Time Travel Toward Better Decisions

Mike Peña, Stanford University March 24, 2014

It’s been called “20-20 hindsight,” and sometimes, “Monday morning quarterbacking” — essentially, the after-the-fact analysis of what should’ve or could’ve been done better. And it tends to contain some valid insights.

So, if you’re about to launch into a project or initiative that has some uncertainty around success or failure, why not just go ahead and imagine that it flopped, and then, figure out how that happened. In other words, put yourself in the future, visualize the failure and use that trusty 20-20 hindsight to help you anticipate and avoid the pitfalls before you even start.

This exercise in imaginary time-travel may evoke memories of the oh-so-eighties flick Back to the Future. But it’s also a strategy that Stanford Profs. Bob Sutton and Huggy Rao stand behind in their new book, Scaling Up Excellence: Getting to More Without Settling for Less.

They call it performing a “premortem,” and they write that teams on the cusp of making a major decision — including launching a growth initiative, the topic of the new book — should make this visualization exercise one of the final steps before proceeding with the plan.

“It is just a way of switching perspective when you are on the verge of rolling out something from the few to the many,” said Sutton, a professor in Stanford’s Department of Management Science & Engineering. “And there is pretty good evidence that simply shifting perspective from ‘what do I need to do to succeed?’ to ‘I have succeeded, what steps have I taken?’ leads to more nuanced and useful plans — and is especially useful for identifying risks.”

True to their academic credentials, Sutton and Rao back their position with sound citations. They say the premortem builds on Nobel Prize-winning psychologist Daniel Kahneman’s favorite approach for making better decisions. Kahneman, meanwhile, credited another psychologist, Gary Klein, with inventing the technique.

Here’s how it would work at a company that’s about to scale up: Before implementing the plan, team leaders would split those working on the project into two groups and assign one to imagine that the effort failed miserably, and the other to imagine that it was a spectacular success.

Then, each person would be asked to work independently and generate reasons — or even better, write a story — about why the plan succeeded or failed. People should be as detailed as possible in identifying the reasons things occurred, especially those causes they wouldn’t normally mention “for fear of being impolitic.”

Next, as the professors outline in the book, each person in the “failure” group would read his or her list or story aloud, while the reasons are recorded and collated. This process is repeated for the “success” group. Then finally, use the reasons from both groups to strengthen the original plan.

Sutton stresses that premortems are helpful for organizations, regardless of size. For instance, an individual entrepreneur might approach it this way: “If one year from now, I will have three key customers, $1 million in sales and 10 employees, what steps will I have taken?”

Conversely, for a big company, Sutton says a premortem might sound more like this: “If, three weeks from now, the rollout of this new pay policy will be a total disaster — my best people are leaving, and everyone wants me fired — what will have happened?”

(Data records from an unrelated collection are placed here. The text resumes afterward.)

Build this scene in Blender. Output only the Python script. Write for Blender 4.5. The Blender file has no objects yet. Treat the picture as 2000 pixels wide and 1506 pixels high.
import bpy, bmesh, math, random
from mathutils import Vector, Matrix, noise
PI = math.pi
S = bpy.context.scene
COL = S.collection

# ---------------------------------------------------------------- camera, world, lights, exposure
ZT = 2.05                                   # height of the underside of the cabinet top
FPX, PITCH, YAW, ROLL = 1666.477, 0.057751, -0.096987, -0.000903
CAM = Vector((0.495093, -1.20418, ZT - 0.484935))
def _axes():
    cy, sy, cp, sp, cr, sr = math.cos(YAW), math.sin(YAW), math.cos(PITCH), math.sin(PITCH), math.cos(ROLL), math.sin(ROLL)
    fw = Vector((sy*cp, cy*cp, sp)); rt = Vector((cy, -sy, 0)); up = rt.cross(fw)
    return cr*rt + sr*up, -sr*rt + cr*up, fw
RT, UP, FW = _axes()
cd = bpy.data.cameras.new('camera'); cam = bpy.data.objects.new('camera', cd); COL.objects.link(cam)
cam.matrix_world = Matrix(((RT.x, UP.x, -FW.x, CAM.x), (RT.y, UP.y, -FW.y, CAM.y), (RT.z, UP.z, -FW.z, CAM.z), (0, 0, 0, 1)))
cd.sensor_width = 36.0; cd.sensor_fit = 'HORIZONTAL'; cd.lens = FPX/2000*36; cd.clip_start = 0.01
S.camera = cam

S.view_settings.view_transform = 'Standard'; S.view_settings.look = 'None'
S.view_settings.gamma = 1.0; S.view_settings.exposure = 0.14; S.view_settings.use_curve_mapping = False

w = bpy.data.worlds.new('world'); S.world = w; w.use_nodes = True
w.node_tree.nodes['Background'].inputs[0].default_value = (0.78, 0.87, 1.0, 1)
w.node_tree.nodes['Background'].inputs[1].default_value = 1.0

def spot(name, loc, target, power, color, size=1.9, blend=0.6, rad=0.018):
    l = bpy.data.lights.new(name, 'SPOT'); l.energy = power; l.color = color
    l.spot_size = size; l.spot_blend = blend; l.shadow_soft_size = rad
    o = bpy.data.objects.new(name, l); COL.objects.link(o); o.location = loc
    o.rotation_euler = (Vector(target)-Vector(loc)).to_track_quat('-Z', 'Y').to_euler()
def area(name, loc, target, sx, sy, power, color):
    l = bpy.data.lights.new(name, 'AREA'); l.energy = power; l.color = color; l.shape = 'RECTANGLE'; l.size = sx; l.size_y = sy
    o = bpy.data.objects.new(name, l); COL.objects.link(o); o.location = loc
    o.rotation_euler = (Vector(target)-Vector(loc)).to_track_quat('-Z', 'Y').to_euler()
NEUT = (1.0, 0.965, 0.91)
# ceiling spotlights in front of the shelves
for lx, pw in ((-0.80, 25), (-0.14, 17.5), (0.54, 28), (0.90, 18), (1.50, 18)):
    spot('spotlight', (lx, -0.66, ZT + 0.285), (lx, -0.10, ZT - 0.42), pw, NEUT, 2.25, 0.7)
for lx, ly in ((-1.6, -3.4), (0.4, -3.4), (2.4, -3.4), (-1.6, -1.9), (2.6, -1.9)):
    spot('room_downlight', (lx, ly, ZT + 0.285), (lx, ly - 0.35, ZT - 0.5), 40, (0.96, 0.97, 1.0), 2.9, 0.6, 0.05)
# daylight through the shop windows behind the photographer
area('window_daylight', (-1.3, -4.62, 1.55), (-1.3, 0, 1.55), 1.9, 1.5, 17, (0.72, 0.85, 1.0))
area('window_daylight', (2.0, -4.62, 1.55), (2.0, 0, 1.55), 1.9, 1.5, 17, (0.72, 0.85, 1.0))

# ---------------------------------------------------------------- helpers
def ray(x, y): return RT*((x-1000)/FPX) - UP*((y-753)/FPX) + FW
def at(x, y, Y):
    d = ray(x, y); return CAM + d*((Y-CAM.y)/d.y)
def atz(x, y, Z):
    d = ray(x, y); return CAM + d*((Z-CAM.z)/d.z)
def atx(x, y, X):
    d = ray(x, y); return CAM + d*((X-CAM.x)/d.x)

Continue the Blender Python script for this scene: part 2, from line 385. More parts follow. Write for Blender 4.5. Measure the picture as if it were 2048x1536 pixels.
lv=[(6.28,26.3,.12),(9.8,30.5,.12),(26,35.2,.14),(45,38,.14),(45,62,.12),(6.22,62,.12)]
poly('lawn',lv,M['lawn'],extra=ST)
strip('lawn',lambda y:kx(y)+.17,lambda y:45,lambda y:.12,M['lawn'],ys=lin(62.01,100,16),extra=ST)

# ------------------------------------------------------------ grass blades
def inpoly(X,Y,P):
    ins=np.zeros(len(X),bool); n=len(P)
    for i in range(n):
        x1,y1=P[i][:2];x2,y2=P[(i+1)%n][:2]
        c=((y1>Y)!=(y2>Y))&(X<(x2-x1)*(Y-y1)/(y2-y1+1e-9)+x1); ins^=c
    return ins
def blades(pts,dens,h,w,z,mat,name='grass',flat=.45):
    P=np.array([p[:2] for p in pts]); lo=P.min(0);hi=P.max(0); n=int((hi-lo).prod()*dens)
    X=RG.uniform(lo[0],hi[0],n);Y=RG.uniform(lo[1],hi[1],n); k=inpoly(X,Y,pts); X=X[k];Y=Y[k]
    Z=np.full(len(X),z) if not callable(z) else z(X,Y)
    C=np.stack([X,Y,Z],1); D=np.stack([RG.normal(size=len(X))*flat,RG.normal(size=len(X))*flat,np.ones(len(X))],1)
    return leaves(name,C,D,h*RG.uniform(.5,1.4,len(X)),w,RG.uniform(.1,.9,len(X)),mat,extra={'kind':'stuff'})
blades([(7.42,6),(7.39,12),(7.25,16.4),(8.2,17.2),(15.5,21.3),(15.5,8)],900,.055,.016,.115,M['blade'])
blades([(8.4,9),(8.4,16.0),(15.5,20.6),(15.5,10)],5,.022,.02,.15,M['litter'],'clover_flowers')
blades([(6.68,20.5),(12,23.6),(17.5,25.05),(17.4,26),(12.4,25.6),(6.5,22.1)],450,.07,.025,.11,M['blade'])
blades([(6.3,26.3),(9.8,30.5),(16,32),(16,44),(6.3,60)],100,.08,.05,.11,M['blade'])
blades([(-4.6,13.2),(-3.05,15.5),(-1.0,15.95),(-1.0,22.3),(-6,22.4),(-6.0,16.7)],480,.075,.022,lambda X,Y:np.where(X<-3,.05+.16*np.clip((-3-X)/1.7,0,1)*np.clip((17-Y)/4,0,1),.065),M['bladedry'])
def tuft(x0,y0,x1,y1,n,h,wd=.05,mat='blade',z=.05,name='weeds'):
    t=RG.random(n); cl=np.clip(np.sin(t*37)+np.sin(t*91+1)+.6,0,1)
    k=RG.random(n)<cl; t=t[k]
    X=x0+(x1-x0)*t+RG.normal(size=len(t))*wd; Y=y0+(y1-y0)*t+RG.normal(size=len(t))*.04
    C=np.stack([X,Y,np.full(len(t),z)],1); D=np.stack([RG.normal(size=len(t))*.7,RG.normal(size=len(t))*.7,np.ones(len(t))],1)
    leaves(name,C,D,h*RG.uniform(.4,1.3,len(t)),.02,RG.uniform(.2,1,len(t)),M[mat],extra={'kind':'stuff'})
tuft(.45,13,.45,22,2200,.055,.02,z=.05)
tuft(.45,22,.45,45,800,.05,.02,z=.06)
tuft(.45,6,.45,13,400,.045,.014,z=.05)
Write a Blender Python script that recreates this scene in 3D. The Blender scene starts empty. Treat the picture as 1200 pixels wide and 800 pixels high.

The exercise is most effective when all the details are fleshed out, actual feasibility is assessed and resources are accounted for — even if the scenarios are entirely made up in the first place. And yet, Sutton says premortems are doable, and moreover, beneficial.

“We just did this for a group of 12 senior executives from a Fortune 50 company,” Sutton said recently. “They got quite detailed and the conversation shifted their attention to a pair of risks that, in essence, all seemed to know about but none felt comfortable raising.”

Since the book’s debut last month, Scaling Up Excellence has been received well in the business community, especially among entrepreneurs. In the startup space, the challenge of building and uncovering pockets of exemplary performance, and cascading that throughout an organization as it grows, is a real worry.

Put simply, Sutton says scaling is spreading more of a good thing to more people and places. But he is quick to add that no guaranteed formula for scaling up was ever identified by himself or Rao in their nearly 10 years of research for the book.

And whether you undergo a premortem or any other strategic exercise prior to implementation, Sutton stressed that nothing will make scaling easy or instant.

“Anyone who implies they have a sure-fire method or recipe is misguided, dishonest, or both,” Sutton said. “There is a lot of snake oil out there — if someone tries to sell you a scaling cure that sounds too good to be true, it probably is.”